Recycled TV: déjà view all over again
Promising 'American Dreams' references TV; 'Rerun Show' just repeats it.
What makes TV cannibalize itself with such regularity? It's just an ongoing lack of imagination, to say nothing of spunk.
Consider this summer's parody of old dated TV: "The Rerun Show" on NBC; fall's "Starsky and Hutch" update in "Fastlane" (Fox); a butler-as-father-figure in "Family Affair" (The WB); and "The $50,000 Pyramid," hosted by the ever-grinning Donny Osmond (syndicated). Why recycle such junk when you can see the original banalities on TV Land and Nickelodeon?
The answer is not "nostalgia for a simpler past," as some have implied, because these updates have largely lost what meager meaning the originals possessed namely, their innocence.
Take The Rerun Show (NBC, 8-9 p.m.): An ensemble cast sprinkled with guest stars from defunct TV sitcoms parody the acting style and humor of the original shows. But sexual innuendo and mean-spirited subtexts suggest that the originals were really phony coverups for a highly dysfunctional society.

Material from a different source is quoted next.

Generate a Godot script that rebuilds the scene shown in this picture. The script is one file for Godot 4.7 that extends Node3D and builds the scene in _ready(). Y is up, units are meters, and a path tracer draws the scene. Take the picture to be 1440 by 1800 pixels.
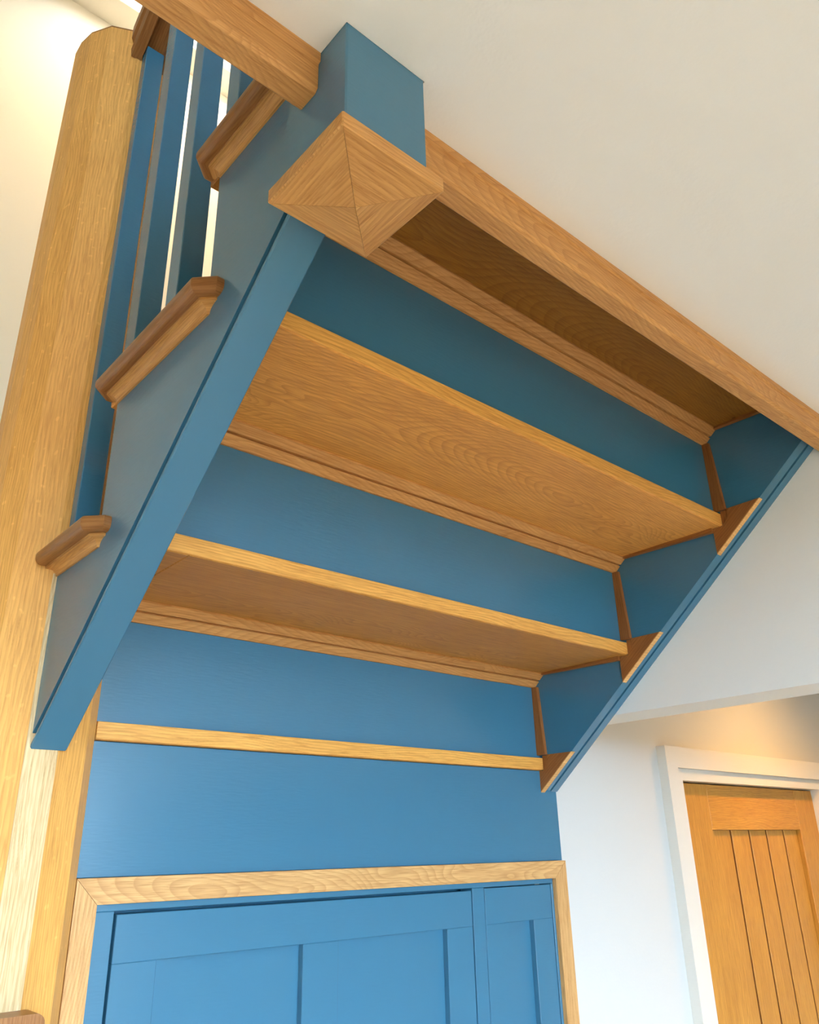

So much for nostalgia these shows can't represent a longing for a "simpler" time if that time was really horrendously foul.
Parody has a definite function it undermines conventional thinking and knocks down false idols. But with lame parodies of "Diff'rent Strokes" and "The Partridge Family," "The Facts of Life" and "Saved By the Bell," all "Rerun" does is further trivialize already inconsequential TV. Now, why go to so much trouble for so little? Because for many people, TV is culture. This is especially true of some TV executives.
Fastlane (premières Sept. 18 on Fox, 9 p.m.), is a rip-roarin', impossibly crass-action show that is meant, according to its producers, to give its audience the same kind of experience as "Starsky and Hutch" did in the '70s essentially squealing-wheel chase sequences and unlikely dope busts. There's no excuse for "The Rerun Show" or "Fastlane," or the "$50,000 Pyramid" for that matter. There's not much reason for a revival of Family Affair (The WB, Thursdays, 8-8:30 p.m.) with Tim Curry taking the Sebastian Cabot role, either.
Yet, TV is a huge component of our culture and there are times when its self-reference is not only appropriate, it is illuminating. It's not surprising that Rod Serling's wonderful fantasy series "The Twilight Zone" should be rekindled again this time with Forrest Whitaker as host. When its creator was at the helm, it was amazing. Revived in 1985 following the release of the film, it entertained us until 1987, though it had radically changed from Serling's own enthralling style.
But better than reviving an old favorite is a new show that attempts to grapple with what TV has wrought in our culture. One of most promising shows of the fall season is the intelligent American Dreams (NBC, prèmieres on Sundays in September). In order to recapture the feeling of the early '60s, with its social turmoil, sexual revolution, the women's movement, and Civil Rights activism, to say nothing of the growing popular controversy over Vietnam, we need to understand how much a part of the cultural landscape TV had become and recall how it affected (and still affects) real people.
In "American Dreams," a young family on the edge of societal change finds itself caught up in television's images. Amid all the upheaval, the teenage daughter wants nothing more in life than to dance on "American Bandstand." Naturally, old-fashioned Dad doesn't approve, but the kid hangs outside the studio with her girlfriend hoping to be chosen. And, lovely as she is, one day she and her friend are picked and asked to become regulars.
Producers include real episodes of the teen-beloved program with Dick Clark (one of the producers for "American Dreams"), whom we see on TV monitors in the studio and on televisions in people's homes and stores. We see the Beach Boys as youngsters in button-down shirts starting up surf-pop, and the breakthrough music of African-American singers getting their shot.
The title sequences for the show include TV images of everyone from President Kennedy to conscientious objectors and civil rights demonstrators being beaten by police.
These images from the period create a feeling for the anguish of the times the confusion of the older generation, the idealism and self-indulgence of the younger. Overnight the world changed, and TV was there to record it, and to speed up the American lifestyle forever.
"American Dreams" starts out well, though many a fine pilot has been betrayed by later episodes. But as it stands, the show's self-referencing to television is smart and helpful.